Religious Extremists Killing Women in Basra, Iraq


Women in Basra have become the targets of a violent campaign by religious extremists, who leave more than 15 female bodies scattered around the city each month, police officers say. Maj. Gen. Abdel Jalil Khalaf, commander of Basra's police, said Thursday that self-styled enforcers of religious law threatened, beat and shot women who they thought weren't sufficiently Muslim. --Jay Price and Ali Omar Al-Basri


By Jay Price and Ali Omar Al-Basri
McClatchy Newspapers
Thursday 04 October 2007

Basra, Iraq - "This is a new type of terror that Basra is not familiar with," he said. "These gangs represent only themselves, and they are far outside religious, forgiving instructions of Islam."

Often, he said, the "crime" is no more than wearing Western clothes or not wearing a head scarf.

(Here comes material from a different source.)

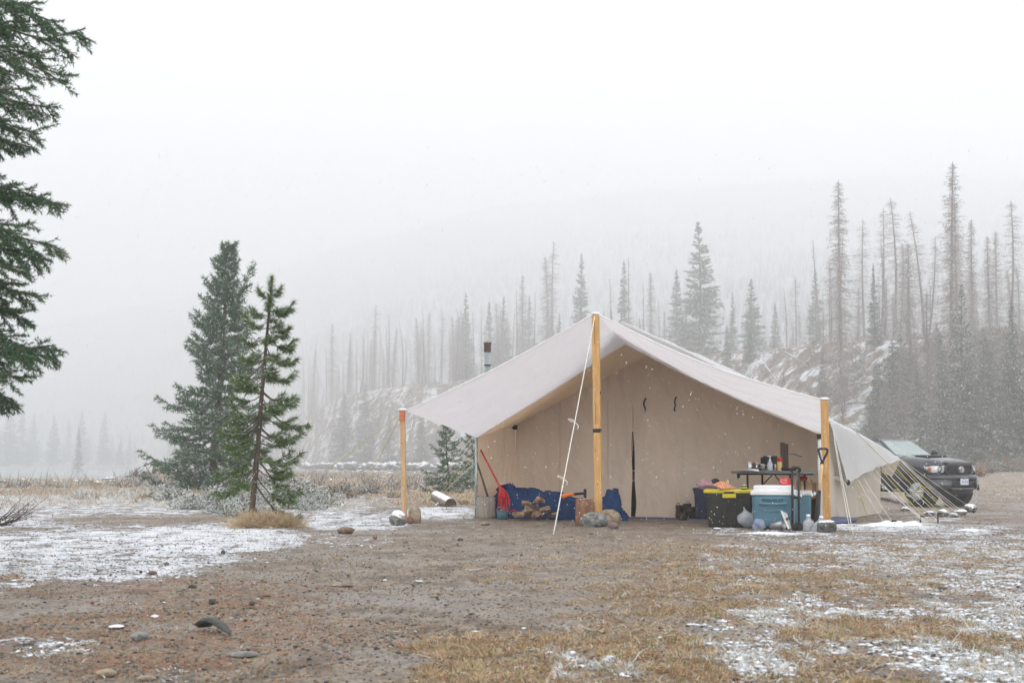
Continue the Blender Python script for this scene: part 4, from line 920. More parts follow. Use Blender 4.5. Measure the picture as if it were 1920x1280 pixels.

Before the U.S.-led invasion in 2003, Iraqi women had had rights enshrined in the country's constitution since 1959 that were among the broadest of any Arab or Islamic nation. However, while the new constitution says that women are equal under the law, critics have condemned a provision that no law can contradict the "established rulings" of Islam as weakening women's rights.

The vigilantes patrol the streets of Basra on motorbikes or in cars with dark-tinted windows and no license plates. They accost women who are not wearing the traditional robe and head scarf known as hijab. Religious extremists in the city also have been known to attack men for clothes or haircuts deemed too Western.

Like all of southern Iraq, Basra is populated mostly by Shiite Muslims, so sectarian violence is not a major problem, but security has deteriorated as Shiite militias fight each other for power. British troops in the area pulled out last month.

Developments

A U.S. soldier was killed Thursday by small-arms fire in Baghdad, military officials said.

The Shiite Muslim mayor of Iskandariyah, a city south of Baghdad, was killed Thursday along with four bodyguards when a roadside bomb tore into their convoy.

Iraq's self-governing Kurdish region finalized a handful of new oil deals, further straining relations with Baghdad, which wants to centralize control of the country's oil resources.